Where Gun was a brilliant verbose little drama, Running Scared is a brutally violent and utterly meaningless mess of a film. Director Wayne Kramer, who made the far more interesting film The Cooler with William H. Macy, directs Running Scared as if he wished he had made a horror film instead of a gritty thriller. Amping up the body count to cover up his lack of a compelling plot, Kramer is forced to rely on his sleepy eyed star to provide the film's driving force and oh what a mistake that is.

Paul Walker with his slacker, frat boy, surfer demeanor is an actor I find insufferable. Though he was not bad in the doggy adventure flick Eight Below he was out acted by a group of huskies. He was okay in the Fast and Furious films but those movies aren't exactly challenging cinema. Running Scared wants to be something a little more than a cheap violent thriller but because Walker's only emotions are confused and sleepy the film falls short of exciting or even playful.

Kramer's love of over the top violence and seeing my sexuality are not merely reminiscent of Tony Scott they are, in Running Scared, an outright ripoff. The whip pan camera work and overlapping film stocks are direct lifts from Scott's last two features Domino and Man On Fire. The ridiculous violence and high body count a nod to Scott's True Romance.

The only originality to seep into this dark, dystopian thriller is a hockey torture scene that has received heavy rotation in the films ad campaign. The look of the scene is clever and the torture is something I had never seen before. The scene is bloody and a bit of a nail biter. Unfortunately this good scene is rare amidst the misguided plot.

Running Scared is a bizarre little film. Violent to the point of parody, the film could qualify as a horror flick for the amount of blood and guts that get spilled but it's all in service of nothing. There is nothing you can take away from the film. This film's many influences, Tony Scott and Quentin Tarentino among others, are each far superior. While Scott's last two films, Domino and Man On Fire were not great films, Scott's direction is amped and always in service of a compelling if flawed plot.

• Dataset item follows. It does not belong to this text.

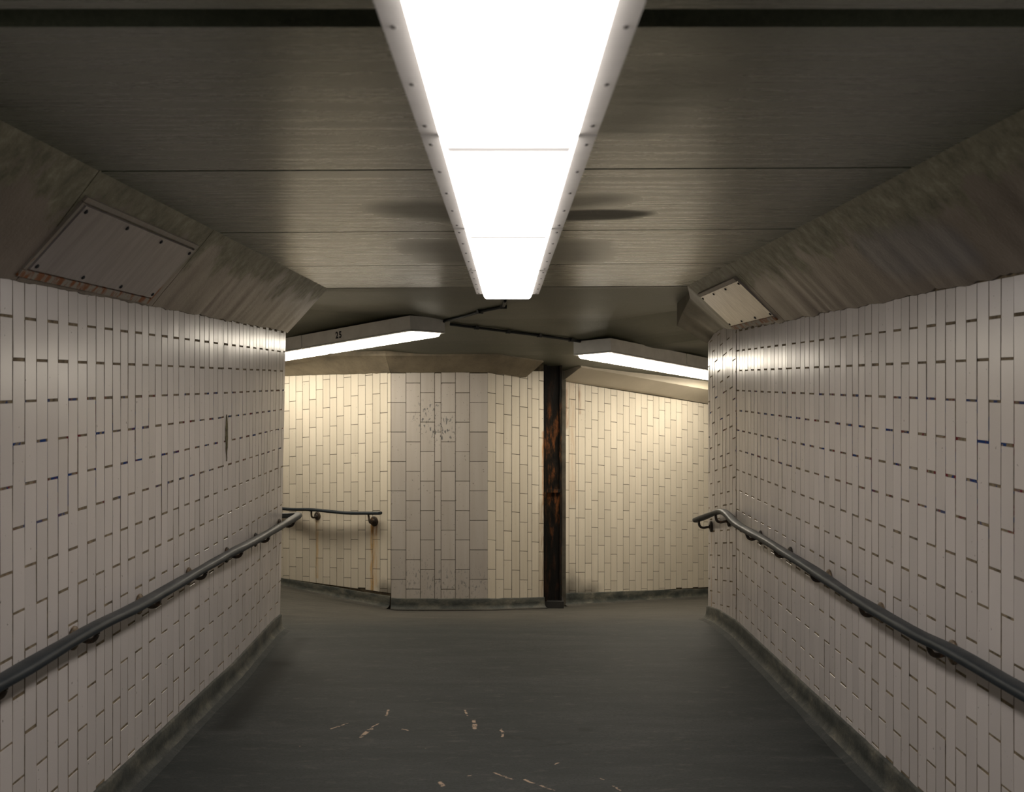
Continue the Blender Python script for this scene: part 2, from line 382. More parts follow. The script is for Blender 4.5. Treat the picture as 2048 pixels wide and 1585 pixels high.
# ------------------------------------------------------------------ tiled walls
def tiled_wall(name, P0, P1, top, base, mat, grout, tw=.1, th=.3, anchor=0.0, vph=-.074, stag=.5, tilt=0.0,
               breaks=(), inside=(0, 8), jv=.0055, jh=.009, warp=None, backtop=.9, widths=None, depth=.0035, rnd=1.0):
    P0 = Vector(P0); P1 = Vector(P1); d = P1 - P0; L = d.length; d.normalize()
    nrm = Vector((d.y, -d.x))
    if nrm.dot(Vector(inside) - P0) < 0: nrm = -nrm
    def q(u, v, k):
        p = P0 + d * u + nrm * k
        r = Vector((p.x, p.y, v)); return warp(r) if warp else r
    V = []; FC = []; FM = []; TT = []
    # backing block carries the grout
    nn = max(1, int(L / .12))
    for i in range(nn):
        u0 = L * i / nn; u1 = L * (i + 1) / nn; k = len(V)
        V += [q(u0, base(u0) - .3, 0), q(u1, base(u1) - .3, 0), q(u1, top(u1) + backtop, 0), q(u0, top(u0) + backtop, 0),
              q(u0, base(u0) - .3, -.2), q(u1, base(u1) - .3, -.2), q(u1, top(u1) + backtop, -.2), q(u0, top(u0) + backtop, -.2)]
        FC += [(k, k + 1, k + 2, k + 3), (k + 5, k + 4, k + 7, k + 6), (k + 3, k + 2, k + 6, k + 7), (k + 1, k, k + 4, k + 5)]
        FM += [0] * 4; TT += [0] * 4
        if i == 0: FC.append((k, k + 3, k + 7, k + 4)); FM.append(0); TT.append(0)
        if i == nn - 1: FC.append((k + 1, k + 5, k + 6, k + 2)); FM.append(0); TT.append(0)
    # columns
    cols = []
    if widths:
        u = 0
        for c, wd in enumerate(widths): cols.append((u, u + wd, c)); u += wd
    else:
        u = anchor - tw * math.ceil(anchor / tw + 1); c = int(round((u - anchor) / tw)); br = sorted(breaks)
        while u < L:
            if br and u + tw > br[0]:
                cols.append((u, u + .042, c + 1)); u += .042; c += 2 if stag == .5 else 1; br.pop(0); continue
            cols.append((u, u + tw, c)); u += tw; c += 1
    for (a, b, c) in cols:
        ua = max(a + jv / 2, 0.001); ub = min(b - jv / 2, L - .001)
        if ub - ua < .012: continue
        um = (ua + ub) / 2
        j0 = int((base(um) - .8) / th) - 3; j1 = int((top(um) + .8) / th) + 3
        for j in range(j0, j1):
            lo = vph + (j + (stag * c) % 1.0) * th + jh / 2 + tilt * (um - ua) * 0
            def vv(u, lvl): return lvl + tilt * u
            jit = random.uniform(-.0012, .0012) * rnd
            q0 = [max(vv(ua, lo) + jit, base(ua)), max(vv(ub, lo) + jit, base(ub))]
            q1 = [min(vv(ua, lo + th - jh) + jit, top(ua)), min(vv(ub, lo + th - jh) + jit, top(ub))]
            if q1[0] - q0[0] < .01 or q1[1] - q0[1] < .01: continue
            vm = (q0[0] + q1[0]) / 2; D = depth + random.uniform(-.0006, .0008) * rnd
            ga = random.gauss(0, .0075) * rnd; gb = random.gauss(0, .003) * rnd
            def dep(u, v): return D + ga * (u - um) + gb * (v - vm)
            bv = .0014; k = len(V)
            V += [q(ua, q0[0], 0), q(ub, q0[1], 0), q(ub, q1[1], 0), q(ua, q1[0], 0)]
            V += [q(ua + .0004, q0[0] + .0004, dep(ua, q0[0]) - bv), q(ub - .0004, q0[1] + .0004, dep(ub, q0[1]) - bv), q(ub - .0004, q1[1] - .0004, dep(ub, q1[1]) - bv), q(ua + .0004, q1[0] - .0004, dep(ua, q1[0]) - bv)]
            V += [q(ua + bv, q0[0] + bv, dep(ua, q0[0])), q(ub - bv, q0[1] + bv, dep(ub, q0[1])), q(ub - bv, q1[1] - bv, dep(ub, q1[1])), q(ua + bv, q1[0] - bv, dep(ua, q1[0]))]
            t = random.random()
            for r in range(4):
                r2 = (r + 1) % 4
                FC.append((k + r, k + r2, k + 4 + r2, k + 4 + r)); FC.append((k + 4 + r, k + 4 + r2, k + 8 + r2, k + 8 + r))
            FC.append((k + 8, k + 9, k + 10, k + 11)); FM += [0, 1] * 4 + [1]; TT += [t] * 9
    o = link(name, V, FC, [grout, mat], None, FM, False, TT)
    fix_normals(o)
    return struct(o)

WL = 1.744
def left_warp(r):
    if r.y > 7.2 and r.x < -1.2:
        k = min((r.y - 7.2) / 1.4, 1); r.x -= .045 * k * (.4 - r.z) / 2.2
    return r
def lin(a, b, L): return lambda u: a + (b - a) * u / L
TILE = tile_material('corridor_tile', TILE_BASE, 0)
TILE_END = tile_material('right_return_tile', TILE_BASE, .35, stains=[((1.71, 9.40, -1.1), (1.71, 9.40, -1.9), .008, .022, (.28, .15, .05), .8),
                                                                       ((1.73, 8.72, -1.06), (1.73, 8.72, -1.35), .004, .014, (.25, .14, .06), .6)])
Y0 = -7.0; YE = 8.82
wl_top = lambda u: .360 + .0065 * (max(Y0 + u, 0) - 3.8)
tiled_wall('wall_left', (-WL, Y0), (-WL, YE), wl_top, lambda u: floor_z(0, Y0 + u) + .125, TILE, GROUT,
           anchor=4.002 - Y0, breaks=(3.87 - Y0, 6.93 - Y0 - .02, 8.60 - Y0), warp=left_warp)
tiled_wall('wall_right', (WL, Y0), (WL, 8.50), wl_top, lambda u: floor_z(0, Y0 + u) + .13, TILE, GROUT,
           anchor=6.105 - Y0, breaks=(3.80 - Y0, 7.0 - Y0), )
tiled_wall('wall_right_return', (WL - .002, 8.50), (1.715, 9.53), lambda u: .45, lambda u: -1.82 - .095 * u, TILE_END, GROUT,
           anchor=.02, vph=.17, tilt=-.15, stag=1 / 3, breaks=(.36,))
tiled_wall('wall_left_branch', (-1.748, 8.825), (-4.3, 10.5), lambda u: .5, lambda u: -2.0, TILE, GROUT, tilt=-.08, warp=left_warp, inside=(0, 11))
tiled_wall('wall_right_branch', (1.715, 9.53), (4.9, 11.9), lambda u: .5, lambda u: -2.1, TILE, GROUT, tilt=-.1, inside=(1, 12))
# far walls
BL0 = Vector((-1.18, 11.40)); BL1 = Vector((-2.42, 12.25)); BLd = (BL1 - BL0).normalized(); LBL = (BL1 - BL0).length
def blp(t, off=0.0, z=0.0):
    p = BL0 + BLd * t; nn = Vector((-BLd.y, BLd.x)); nn = nn if nn.dot(Vector((0, 8)) - BL0) > 0 else -nn
    p = p + nn * off; return Vector((p.x, p.y, z))
FAR_TILE = (.70, .64, .53)
T_BL = tile_material('far_left_tile', FAR_TILE, .18, rough=.34, stains=[
    (blp(.25, 0, -1.5), blp(.25, 0, -2.15), .018, .035, (.50, .27, .05), .9), (blp(.20, 0, -1.42), blp(.20, 0, -2.1), .004, .045, (.55, .33, .10), .55),
    (blp(1.03, 0, -1.47), blp(1.03, 0, -2.1), .008, .03, (.60, .38, .14), .8), (blp(.22, 0, -1.5), blp(.22, 0, -1.55), .03, .06, (.22, .09, .02), .8)],
    smudges=[(blp(.0, 0, -2.15), blp(.08, 0, -2.15), .02, .14, (.06, .055, .045), .7)])
tiled_wall('wall_back_left', tuple(BL0), tuple(BL0 + BLd * 5.2), lambda u: .081 - .018 * u, lambda u: -2.163 - .002 * u, T_BL, GROUT_FAR,
           anchor=.045, vph=-.02, stag=-1 / 3, tilt=-.075, jv=.0032, jh=.004, depth=.004, rnd=.6, backtop=1.0)
T_BC = tile_material('far_centre_tile', (.56, .52, .475), .3, rough=.42, dots=.715, chips=[((-.80, 11.4, -.36), (-.66, 11.4, -.50), .10, .20, .9), ((-.95, 11.4, -2.0), (-.3, 11.4, -2.1), .0, .25, .6)])
wd = [.152, .1463, .1455, .0655, .1455, .1455, .19]
tiled_wall('wall_back_centre', (-1.18, 11.398), (-.196, 11.398), lambda u: .088, lambda u: -2.215 - .02 * u, T_BC, GROUT_FAR,
           widths=wd, vph=-.222, stag=-1 / 3, tilt=0, jv=.004, jh=.0045, depth=.004, rnd=.6, backtop=1.0)
T_BI = tile_material('far_inner_tile', FAR_TILE, .3, rough=.38, stains=[((.385, 11.8, -.55), (.385, 11.8, -1.3), .01, .028, (.50, .20, .03), .9),
        ((.37, 11.79, -1.3), (.38, 11.8, -2.25), .01, .07, (.22, .13, .06), .7)])
tiled_wall('wall_back_inner', (-.20, 11.40), (.385, 11.80), lambda u: .10, lambda u: -2.225 - .10 * u, T_BI, GROUT_FAR,
           widths=[.1, .1, .1, .1, .1, .055, .092, .062], vph=-.12, stag=-1 / 3, tilt=-.12, jv=.0035, jh=.004, depth=.004, rnd=.6, backtop=1.0)
BR0 = Vector((.60, 12.20)); BR1 = Vector((2.47, 13.75)); BRd = (BR1 - BR0).normalized(); LBR = (BR1 - BR0).length
def brp(t, z): p = BR0 + BRd * t; return Vector((p.x, p.y, z))
T_BR = tile_material('far_right_tile', FAR_TILE, .2, rough=.36, stains=[(brp(.05, 0), brp(.06, -.5), .01, .04, (.30, .14, .06), .9), (brp(.25, -.05), brp(.26, -.35), .005, .03, (.30, .17, .09), .8),
       (brp(.15, 0), brp(.15, -1.3), .0, .08, (.50, .33, .18), .5)],
       smudges=[(brp(.05, -2.38), brp(.42, -2.42), .03, .24, (.045, .042, .036), .8), (brp(.1, -2.36), brp(.12, -2.2), .0, .15, (.07, .06, .05), .5)])
tiled_wall('wall_back_right', tuple(BR0), tuple(BR0 + BRd * 6.2), lambda u: -.005 - .118 * u, lambda u: -2.34 - .08 * u, T_BR, GROUT_FAR,
           anchor=.10, breaks=(.225,), vph=-.19, stag=1 / 3, tilt=-.10, jv=.003, jh=.004, depth=.004, rnd=.6, backtop=1.2)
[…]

Tarentino is, of course, the master of screen violence. Kill Bill 1 & 2 are the only films outside the horror film genre that can favorably compare body counts with Running Scared. The difference is the violence in Tarentino's masterpieces plays like a blood and guts symphony. Each bullet fired, each slice of a samurai blade a note in a grand opera of eloquent violence. In Running Scared the violence is simply for the sake of being violent. The style of the film, the grit, the color scheme and the whip pans, are merely showing off and never part of a coherent vision of how to present screen violence.

Violence for violence sake is okay in the horror genre, but it gets old quickly in the thriller or noir genre if it is not clearly in service of a good plot. The plot to Running Scared is simply not compelling enough to justify the blood, guts and body count. Pure viscerality can only get a movie so far before you need to give the audience something to really chew on.

Running Scared is a step backward for a director who showed eclectic style in his debut feature. Wayne Kramer's The Cooler was a hard R-rated character piece with an excellent cast that was directed with a purpose. The violence and sexuality of The Cooler worked with its compelling characters and unique plot not against them. There was simply more to that film than the action and flesh displayed.

Running Scared never stops moving which works for maybe 45 minutes but without great characters and not much of a plot the wheels eventually come off and the film flies off the rails.